TASK INSTRUCTIONS ::
Return the listing below verbatim. Pictures do not belong in the copy.

# # #

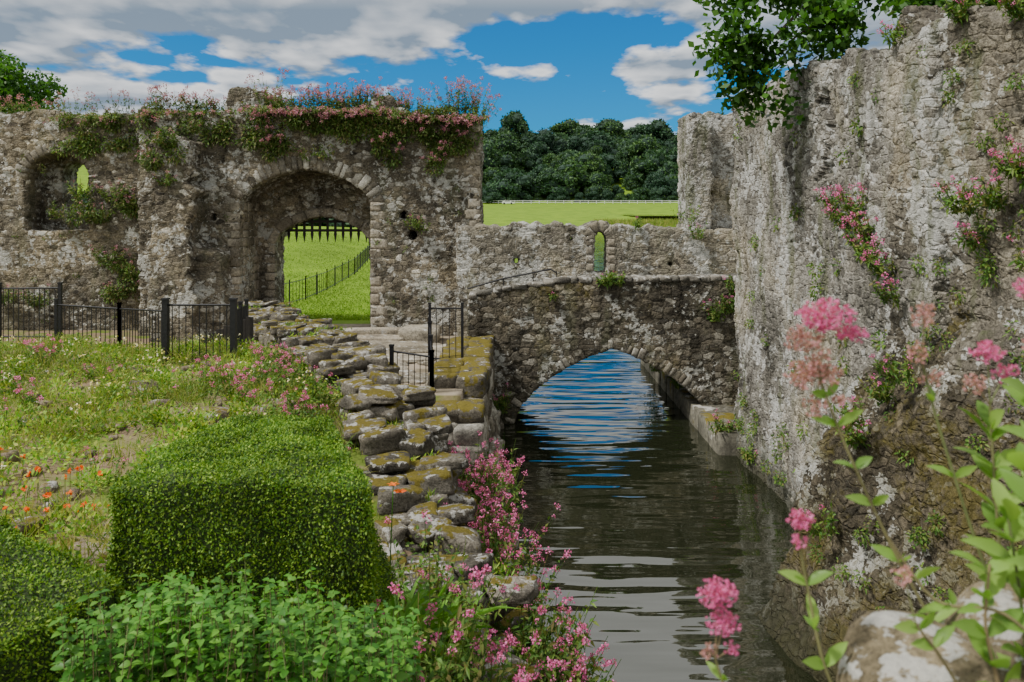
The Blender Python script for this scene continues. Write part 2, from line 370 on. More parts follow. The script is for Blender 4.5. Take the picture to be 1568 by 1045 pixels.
# water
m,nt=newmat('water_mat')
pos=nd(nt,'ShaderNodeTexCoord').outputs['Object']
pw=vm(nt,'MULTIPLY',pos,(.55,2.2,1.))
w=mth(nt,'ADD',noi(nt,pw,1.,1,.4),mth(nt,'MULTIPLY',noi(nt,pw,2.6,1,.5),.16))
bp=nd(nt,'ShaderNodeBump',{'Height':w,'Strength':1.,'Distance':.046})
df=nd(nt,'ShaderNodeBsdfDiffuse',{'Color':(.012,.015,.007,1)})
gl=nd(nt,'ShaderNodeBsdfGlossy',{'Color':(.97,.96,.92,1),'Roughness':.02,'Normal':bp.outputs[0]})
fr=nd(nt,'ShaderNodeFresnel',{'IOR':2.3,'Normal':bp.outputs[0]})
x=nd(nt,'ShaderNodeMixShader',{0:fr.outputs[0],1:df.outputs[0],2:gl.outputs[0]})
nd(nt,'ShaderNodeOutputMaterial',{'Surface':x.outputs[0]});M_water=m
q=Q();q.add([(-40,-40,0),(330,-40,0),(330,176,0),(-40,176,0)],[[0,1,2,3]]);q.obj('moat_water',[m])
q=Q();q.add([(28.5,179,3.4),(51.5,179,3.4),(51.5,227,3.4),(28.5,227,3.4)],[[0,1,2,3]]);q.obj('distant_lake_water',[m])
# ------------------------------------------------------------------ wall building
def arch(xc,hw,zs,rise,pt=.15,n=22):
    r=[]
    for i in range(n+1):
        th=math.pi*(1-i/n);c=math.cos(th)
        r.append((xc+hw*c,zs+rise*((1-pt)*math.sin(th)+pt*(1-abs(c)))))
    return r
def outline(x0,x1,zb,topf,notches=(),step=.16,jit=.05,sj=0.):
    o=[(x0,zb)]
    for nn in notches: o+=[(nn[0][0],zb)]+list(nn)+[(nn[-1][0],zb)]
    o.append((x1,zb))
    if sj:
        z=zb+.3
        while z<topf(x1)-.3: o.append((x1+rng.normal()*sj,z));z+=.22
    x=x1
    while x>x0+step*.5:
        o.append((x,topf(x)+rng.normal()*jit));x-=step*rng.uniform(.7,1.3)
    o.append((x0,topf(x0)))
    if sj:
        z=topf(x0)-.3
        while z>zb+.3: o.append((x0+rng.normal()*sj,z));z-=.22
    return o
def solid(outer,holes,y0,y1):
    cu=bpy.data.curves.new('t','CURVE');cu.dimensions='2D';cu.fill_mode='BOTH';cu.extrude=(y1-y0)/2
    for l in [outer]+list(holes):
        sp=cu.splines.new('POLY');sp.points.add(len(l)-1)
        for i,(a,b) in enumerate(l): sp.points[i].co=(a,b,0,1)
        sp.use_cyclic_u=True
    ob=bpy.data.objects.new('t',cu);COL.objects.link(ob)
    dg=bpy.context.evaluated_depsgraph_get()
    me=bpy.data.meshes.new_from_object(ob.evaluated_get(dg))
    V=[(v.co.x,(y0+y1)/2-v.co.z,v.co.y) for v in me.vertices];F=[tuple(p.vertices) for p in me.polygons]
    bpy.data.objects.remove(ob);bpy.data.meshes.remove(me)
    return V,F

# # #

TASK ANSWER ::
The Blender Python script for this scene continues. Write part 2, from line 370 on. More parts follow. The script is for Blender 4.5. Take the picture to be 1568 by 1045 pixels.
# water
m,nt=newmat('water_mat')
pos=nd(nt,'ShaderNodeTexCoord').outputs['Object']
pw=vm(nt,'MULTIPLY',pos,(.55,2.2,1.))
w=mth(nt,'ADD',noi(nt,pw,1.,1,.4),mth(nt,'MULTIPLY',noi(nt,pw,2.6,1,.5),.16))
bp=nd(nt,'ShaderNodeBump',{'Height':w,'Strength':1.,'Distance':.046})
df=nd(nt,'ShaderNodeBsdfDiffuse',{'Color':(.012,.015,.007,1)})
gl=nd(nt,'ShaderNodeBsdfGlossy',{'Color':(.97,.96,.92,1),'Roughness':.02,'Normal':bp.outputs[0]})
fr=nd(nt,'ShaderNodeFresnel',{'IOR':2.3,'Normal':bp.outputs[0]})
x=nd(nt,'ShaderNodeMixShader',{0:fr.outputs[0],1:df.outputs[0],2:gl.outputs[0]})
nd(nt,'ShaderNodeOutputMaterial',{'Surface':x.outputs[0]});M_water=m
q=Q();q.add([(-40,-40,0),(330,-40,0),(330,176,0),(-40,176,0)],[[0,1,2,3]]);q.obj('moat_water',[m])
q=Q();q.add([(28.5,179,3.4),(51.5,179,3.4),(51.5,227,3.4),(28.5,227,3.4)],[[0,1,2,3]]);q.obj('distant_lake_water',[m])
# ------------------------------------------------------------------ wall building
def arch(xc,hw,zs,rise,pt=.15,n=22):
    r=[]
    for i in range(n+1):
        th=math.pi*(1-i/n);c=math.cos(th)
        r.append((xc+hw*c,zs+rise*((1-pt)*math.sin(th)+pt*(1-abs(c)))))
    return r
def outline(x0,x1,zb,topf,notches=(),step=.16,jit=.05,sj=0.):
    o=[(x0,zb)]
    for nn in notches: o+=[(nn[0][0],zb)]+list(nn)+[(nn[-1][0],zb)]
    o.append((x1,zb))
    if sj:
        z=zb+.3
        while z<topf(x1)-.3: o.append((x1+rng.normal()*sj,z));z+=.22
    x=x1
    while x>x0+step*.5:
        o.append((x,topf(x)+rng.normal()*jit));x-=step*rng.uniform(.7,1.3)
    o.append((x0,topf(x0)))
    if sj:
        z=topf(x0)-.3
        while z>zb+.3: o.append((x0+rng.normal()*sj,z));z-=.22
    return o
def solid(outer,holes,y0,y1):
    cu=bpy.data.curves.new('t','CURVE');cu.dimensions='2D';cu.fill_mode='BOTH';cu.extrude=(y1-y0)/2
    for l in [outer]+list(holes):
        sp=cu.splines.new('POLY');sp.points.add(len(l)-1)
        for i,(a,b) in enumerate(l): sp.points[i].co=(a,b,0,1)
        sp.use_cyclic_u=True
    ob=bpy.data.objects.new('t',cu);COL.objects.link(ob)
    dg=bpy.context.evaluated_depsgraph_get()
    me=bpy.data.meshes.new_from_object(ob.evaluated_get(dg))
    V=[(v.co.x,(y0+y1)/2-v.co.z,v.co.y) for v in me.vertices];F=[tuple(p.vertices) for p in me.polygons]
    bpy.data.objects.remove(ob);bpy.data.meshes.remove(me)
    return V,F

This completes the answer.